Exercise instructions :: Among the entries that follow, locate the line with "Reconstruct this image" and the line with "return m, nt, nt.nodes['Principled BSDF']". Output those lines and all lines in between, exactly, minus the pictures.

══ Dataset extract

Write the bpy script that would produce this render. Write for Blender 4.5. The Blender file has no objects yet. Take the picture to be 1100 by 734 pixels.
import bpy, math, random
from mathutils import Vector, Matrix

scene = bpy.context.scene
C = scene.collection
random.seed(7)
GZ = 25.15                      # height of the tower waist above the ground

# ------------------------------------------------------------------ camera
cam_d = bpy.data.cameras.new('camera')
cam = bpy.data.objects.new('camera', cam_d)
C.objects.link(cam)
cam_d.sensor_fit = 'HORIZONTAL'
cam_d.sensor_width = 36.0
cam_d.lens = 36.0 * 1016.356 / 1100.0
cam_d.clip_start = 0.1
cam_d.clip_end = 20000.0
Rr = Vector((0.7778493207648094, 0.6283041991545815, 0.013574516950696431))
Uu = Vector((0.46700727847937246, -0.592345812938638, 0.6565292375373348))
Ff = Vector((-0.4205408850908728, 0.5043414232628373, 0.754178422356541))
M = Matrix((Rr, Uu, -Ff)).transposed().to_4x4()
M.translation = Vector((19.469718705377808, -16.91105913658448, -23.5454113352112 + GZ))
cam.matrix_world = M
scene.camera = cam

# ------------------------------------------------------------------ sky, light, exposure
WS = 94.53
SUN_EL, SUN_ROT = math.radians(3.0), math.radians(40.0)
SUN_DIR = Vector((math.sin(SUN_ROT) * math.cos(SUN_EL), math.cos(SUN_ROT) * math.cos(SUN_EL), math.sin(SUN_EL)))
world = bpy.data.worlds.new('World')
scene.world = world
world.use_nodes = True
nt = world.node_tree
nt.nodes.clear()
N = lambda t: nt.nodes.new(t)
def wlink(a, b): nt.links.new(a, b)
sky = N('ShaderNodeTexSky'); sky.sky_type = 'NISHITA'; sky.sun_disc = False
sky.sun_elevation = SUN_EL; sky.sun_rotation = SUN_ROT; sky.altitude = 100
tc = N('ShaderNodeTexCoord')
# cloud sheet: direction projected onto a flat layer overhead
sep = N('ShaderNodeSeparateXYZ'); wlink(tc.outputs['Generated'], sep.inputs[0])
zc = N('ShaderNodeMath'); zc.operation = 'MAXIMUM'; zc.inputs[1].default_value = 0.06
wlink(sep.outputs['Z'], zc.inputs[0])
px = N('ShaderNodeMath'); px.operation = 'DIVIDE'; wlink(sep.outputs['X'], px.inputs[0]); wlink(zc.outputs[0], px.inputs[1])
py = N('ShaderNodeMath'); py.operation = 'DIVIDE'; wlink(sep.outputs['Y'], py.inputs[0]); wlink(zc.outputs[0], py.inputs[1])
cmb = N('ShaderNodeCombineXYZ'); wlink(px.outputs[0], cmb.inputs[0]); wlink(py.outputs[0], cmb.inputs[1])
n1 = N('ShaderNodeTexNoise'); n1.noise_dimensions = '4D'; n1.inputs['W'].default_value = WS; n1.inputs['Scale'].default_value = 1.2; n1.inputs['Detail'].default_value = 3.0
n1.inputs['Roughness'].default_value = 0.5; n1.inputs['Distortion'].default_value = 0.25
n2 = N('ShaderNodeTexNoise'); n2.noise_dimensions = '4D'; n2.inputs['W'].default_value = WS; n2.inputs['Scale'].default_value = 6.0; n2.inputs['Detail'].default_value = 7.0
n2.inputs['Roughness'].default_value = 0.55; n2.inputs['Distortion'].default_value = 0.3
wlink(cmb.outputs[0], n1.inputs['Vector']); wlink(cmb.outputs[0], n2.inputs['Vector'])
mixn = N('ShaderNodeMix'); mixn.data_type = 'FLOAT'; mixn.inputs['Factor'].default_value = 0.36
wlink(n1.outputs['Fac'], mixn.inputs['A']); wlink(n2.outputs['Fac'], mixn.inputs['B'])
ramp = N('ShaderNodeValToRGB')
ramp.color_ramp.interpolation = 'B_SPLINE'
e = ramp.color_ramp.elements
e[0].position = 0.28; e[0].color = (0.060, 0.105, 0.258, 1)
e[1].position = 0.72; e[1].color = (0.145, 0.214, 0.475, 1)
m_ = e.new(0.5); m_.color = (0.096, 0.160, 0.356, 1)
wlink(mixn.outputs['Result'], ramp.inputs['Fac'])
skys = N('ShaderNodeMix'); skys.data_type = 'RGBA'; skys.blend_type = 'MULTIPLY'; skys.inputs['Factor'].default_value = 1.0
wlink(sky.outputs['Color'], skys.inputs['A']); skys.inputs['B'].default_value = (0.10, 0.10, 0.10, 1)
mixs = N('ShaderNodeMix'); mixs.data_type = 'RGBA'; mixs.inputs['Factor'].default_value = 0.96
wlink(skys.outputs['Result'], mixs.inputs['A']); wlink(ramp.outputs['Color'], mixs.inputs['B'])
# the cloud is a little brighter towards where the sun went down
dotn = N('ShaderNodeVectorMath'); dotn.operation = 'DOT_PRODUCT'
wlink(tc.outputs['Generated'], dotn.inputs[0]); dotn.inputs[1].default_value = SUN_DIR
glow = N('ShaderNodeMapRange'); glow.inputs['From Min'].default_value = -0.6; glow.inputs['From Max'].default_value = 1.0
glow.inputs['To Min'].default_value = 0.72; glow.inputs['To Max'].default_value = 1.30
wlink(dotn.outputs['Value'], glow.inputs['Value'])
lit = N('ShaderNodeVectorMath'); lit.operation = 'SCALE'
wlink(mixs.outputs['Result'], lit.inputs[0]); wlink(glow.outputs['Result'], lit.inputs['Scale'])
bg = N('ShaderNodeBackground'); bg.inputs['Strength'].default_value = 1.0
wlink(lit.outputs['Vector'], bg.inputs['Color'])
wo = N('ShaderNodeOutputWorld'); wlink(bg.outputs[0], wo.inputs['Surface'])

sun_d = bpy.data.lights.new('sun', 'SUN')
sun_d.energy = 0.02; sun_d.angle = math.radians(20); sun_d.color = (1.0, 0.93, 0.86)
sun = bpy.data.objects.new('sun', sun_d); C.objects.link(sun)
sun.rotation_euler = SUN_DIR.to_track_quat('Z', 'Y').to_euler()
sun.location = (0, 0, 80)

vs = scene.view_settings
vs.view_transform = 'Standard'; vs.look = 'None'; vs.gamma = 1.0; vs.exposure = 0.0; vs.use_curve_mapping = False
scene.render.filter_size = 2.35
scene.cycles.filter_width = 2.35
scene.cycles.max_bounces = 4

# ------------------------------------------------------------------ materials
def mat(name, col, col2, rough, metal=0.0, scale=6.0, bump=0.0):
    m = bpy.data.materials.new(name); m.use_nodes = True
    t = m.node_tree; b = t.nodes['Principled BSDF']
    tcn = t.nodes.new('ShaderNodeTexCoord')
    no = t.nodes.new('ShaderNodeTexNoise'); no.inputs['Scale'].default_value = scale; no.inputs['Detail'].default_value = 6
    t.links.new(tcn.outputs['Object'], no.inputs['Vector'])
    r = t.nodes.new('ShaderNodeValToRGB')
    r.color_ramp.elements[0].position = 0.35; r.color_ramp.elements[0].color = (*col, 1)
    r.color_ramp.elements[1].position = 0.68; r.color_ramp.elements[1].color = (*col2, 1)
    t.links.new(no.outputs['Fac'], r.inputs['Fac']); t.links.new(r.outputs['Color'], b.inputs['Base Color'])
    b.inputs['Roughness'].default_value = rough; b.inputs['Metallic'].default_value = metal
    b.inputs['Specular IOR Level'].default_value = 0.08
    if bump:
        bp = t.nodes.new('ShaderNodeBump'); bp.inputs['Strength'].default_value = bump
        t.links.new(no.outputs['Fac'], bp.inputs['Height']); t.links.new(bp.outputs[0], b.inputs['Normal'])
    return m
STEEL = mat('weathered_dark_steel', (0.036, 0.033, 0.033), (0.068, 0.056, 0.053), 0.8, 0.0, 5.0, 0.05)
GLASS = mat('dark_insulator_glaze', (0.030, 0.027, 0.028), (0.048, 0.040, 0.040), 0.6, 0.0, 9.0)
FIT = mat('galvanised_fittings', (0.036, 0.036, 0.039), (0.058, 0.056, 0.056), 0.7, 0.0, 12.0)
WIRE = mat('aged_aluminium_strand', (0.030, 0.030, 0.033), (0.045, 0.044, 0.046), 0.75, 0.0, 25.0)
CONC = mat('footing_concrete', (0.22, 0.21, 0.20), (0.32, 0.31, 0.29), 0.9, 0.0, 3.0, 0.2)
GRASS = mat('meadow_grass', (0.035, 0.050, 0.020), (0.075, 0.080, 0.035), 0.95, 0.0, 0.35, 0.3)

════
══ Dataset extract

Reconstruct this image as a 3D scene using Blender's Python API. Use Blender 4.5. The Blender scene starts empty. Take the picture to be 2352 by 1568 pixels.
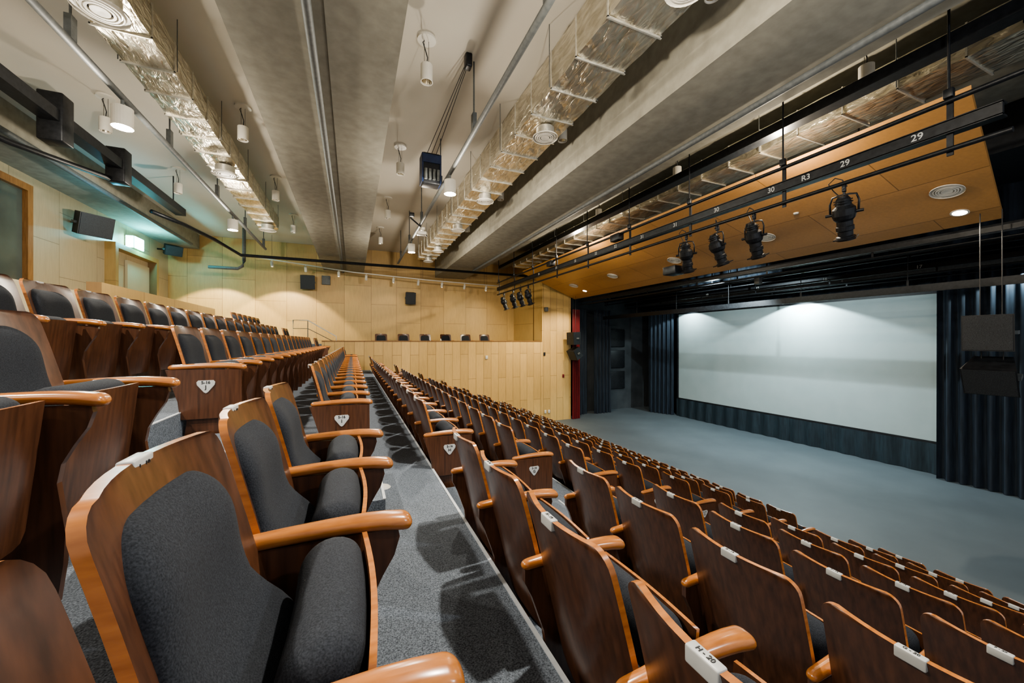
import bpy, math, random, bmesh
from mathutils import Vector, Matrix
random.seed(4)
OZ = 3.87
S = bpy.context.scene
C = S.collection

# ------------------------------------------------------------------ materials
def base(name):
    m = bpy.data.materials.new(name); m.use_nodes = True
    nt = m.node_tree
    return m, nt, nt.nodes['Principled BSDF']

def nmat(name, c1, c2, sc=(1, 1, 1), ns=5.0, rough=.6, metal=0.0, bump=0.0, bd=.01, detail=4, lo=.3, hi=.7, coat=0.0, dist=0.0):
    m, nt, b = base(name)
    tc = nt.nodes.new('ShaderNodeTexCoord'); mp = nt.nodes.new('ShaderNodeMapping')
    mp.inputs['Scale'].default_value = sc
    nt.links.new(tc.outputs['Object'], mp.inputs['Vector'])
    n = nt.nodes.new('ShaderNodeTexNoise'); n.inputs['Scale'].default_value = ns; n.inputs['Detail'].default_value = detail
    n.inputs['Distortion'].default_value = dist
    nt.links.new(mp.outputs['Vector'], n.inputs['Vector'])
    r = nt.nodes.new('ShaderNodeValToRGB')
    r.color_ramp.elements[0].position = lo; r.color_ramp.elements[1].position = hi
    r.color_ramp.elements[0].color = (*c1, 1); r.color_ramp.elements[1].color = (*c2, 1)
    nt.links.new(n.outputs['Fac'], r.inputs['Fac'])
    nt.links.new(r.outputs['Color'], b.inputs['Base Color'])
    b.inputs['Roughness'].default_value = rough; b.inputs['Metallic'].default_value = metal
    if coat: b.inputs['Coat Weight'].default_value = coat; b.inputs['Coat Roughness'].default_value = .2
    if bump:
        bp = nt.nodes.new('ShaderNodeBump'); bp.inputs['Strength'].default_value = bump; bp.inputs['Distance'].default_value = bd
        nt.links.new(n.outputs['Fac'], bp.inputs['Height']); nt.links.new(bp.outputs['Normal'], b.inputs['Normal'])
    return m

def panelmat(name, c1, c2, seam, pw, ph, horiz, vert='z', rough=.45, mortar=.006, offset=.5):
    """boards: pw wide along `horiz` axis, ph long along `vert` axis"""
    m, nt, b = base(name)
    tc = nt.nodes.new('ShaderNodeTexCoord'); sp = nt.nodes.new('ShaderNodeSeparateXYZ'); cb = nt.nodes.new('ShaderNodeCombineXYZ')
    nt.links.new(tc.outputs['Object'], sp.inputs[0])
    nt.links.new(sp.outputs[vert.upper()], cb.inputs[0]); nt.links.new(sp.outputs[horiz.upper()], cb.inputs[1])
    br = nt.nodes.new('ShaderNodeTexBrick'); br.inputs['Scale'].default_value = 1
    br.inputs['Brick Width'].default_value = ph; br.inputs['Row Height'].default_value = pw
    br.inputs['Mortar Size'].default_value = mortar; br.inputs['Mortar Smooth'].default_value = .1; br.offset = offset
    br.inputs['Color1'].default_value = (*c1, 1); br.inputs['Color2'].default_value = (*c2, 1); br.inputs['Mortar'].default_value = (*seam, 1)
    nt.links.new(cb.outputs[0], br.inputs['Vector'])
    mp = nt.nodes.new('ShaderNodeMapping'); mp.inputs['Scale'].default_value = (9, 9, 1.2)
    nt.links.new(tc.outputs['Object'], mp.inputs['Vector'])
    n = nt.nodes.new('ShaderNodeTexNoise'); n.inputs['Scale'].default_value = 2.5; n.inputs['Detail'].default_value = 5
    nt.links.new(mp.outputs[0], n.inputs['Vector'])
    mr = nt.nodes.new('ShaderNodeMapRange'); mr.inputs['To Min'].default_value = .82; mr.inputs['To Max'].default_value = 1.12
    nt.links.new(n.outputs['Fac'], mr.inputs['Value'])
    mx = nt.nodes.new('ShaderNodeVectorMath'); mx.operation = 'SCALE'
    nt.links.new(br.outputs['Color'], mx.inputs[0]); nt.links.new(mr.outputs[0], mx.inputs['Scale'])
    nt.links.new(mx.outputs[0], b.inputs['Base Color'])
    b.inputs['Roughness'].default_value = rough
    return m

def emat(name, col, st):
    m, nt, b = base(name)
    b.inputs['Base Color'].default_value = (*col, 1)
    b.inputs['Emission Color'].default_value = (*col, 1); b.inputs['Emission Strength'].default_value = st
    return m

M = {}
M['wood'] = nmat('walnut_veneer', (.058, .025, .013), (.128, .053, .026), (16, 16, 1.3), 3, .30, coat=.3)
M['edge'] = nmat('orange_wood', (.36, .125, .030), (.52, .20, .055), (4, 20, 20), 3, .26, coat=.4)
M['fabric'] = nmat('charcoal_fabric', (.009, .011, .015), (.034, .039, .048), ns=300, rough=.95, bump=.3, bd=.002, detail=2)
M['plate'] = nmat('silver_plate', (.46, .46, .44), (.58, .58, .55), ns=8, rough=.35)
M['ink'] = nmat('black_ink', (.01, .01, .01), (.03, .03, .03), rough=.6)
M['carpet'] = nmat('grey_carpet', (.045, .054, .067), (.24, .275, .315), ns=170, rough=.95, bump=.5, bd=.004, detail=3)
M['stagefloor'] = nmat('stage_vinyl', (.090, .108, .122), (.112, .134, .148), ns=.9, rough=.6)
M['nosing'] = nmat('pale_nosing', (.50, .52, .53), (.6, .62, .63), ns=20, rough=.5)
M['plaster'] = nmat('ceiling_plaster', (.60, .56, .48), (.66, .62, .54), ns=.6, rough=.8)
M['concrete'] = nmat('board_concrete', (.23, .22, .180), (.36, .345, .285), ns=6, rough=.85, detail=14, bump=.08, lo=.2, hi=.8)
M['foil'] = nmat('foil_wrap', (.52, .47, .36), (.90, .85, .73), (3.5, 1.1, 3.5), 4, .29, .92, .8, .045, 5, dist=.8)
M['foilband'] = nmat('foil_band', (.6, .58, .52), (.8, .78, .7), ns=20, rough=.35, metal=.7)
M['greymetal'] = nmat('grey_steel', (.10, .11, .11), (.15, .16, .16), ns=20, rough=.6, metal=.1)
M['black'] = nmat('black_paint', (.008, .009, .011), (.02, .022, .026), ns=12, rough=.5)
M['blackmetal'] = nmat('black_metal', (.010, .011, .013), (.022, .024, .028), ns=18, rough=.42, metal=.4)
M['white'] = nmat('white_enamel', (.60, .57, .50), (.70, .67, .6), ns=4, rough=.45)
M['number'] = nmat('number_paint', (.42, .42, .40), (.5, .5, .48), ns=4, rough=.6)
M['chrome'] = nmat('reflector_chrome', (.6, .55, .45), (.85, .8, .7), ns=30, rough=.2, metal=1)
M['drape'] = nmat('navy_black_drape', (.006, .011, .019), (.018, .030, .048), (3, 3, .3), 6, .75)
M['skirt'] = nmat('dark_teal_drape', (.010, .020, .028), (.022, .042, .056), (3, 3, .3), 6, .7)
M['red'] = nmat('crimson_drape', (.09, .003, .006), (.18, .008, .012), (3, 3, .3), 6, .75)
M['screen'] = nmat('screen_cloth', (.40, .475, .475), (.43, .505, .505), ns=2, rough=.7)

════

Correct result ::
Reconstruct this image as a 3D scene using Blender's Python API. Use Blender 4.5. The Blender scene starts empty. Take the picture to be 2352 by 1568 pixels.
import bpy, math, random, bmesh
from mathutils import Vector, Matrix
random.seed(4)
OZ = 3.87
S = bpy.context.scene
C = S.collection

# ------------------------------------------------------------------ materials
def base(name):
    m = bpy.data.materials.new(name); m.use_nodes = True
    nt = m.node_tree
    return m, nt, nt.nodes['Principled BSDF']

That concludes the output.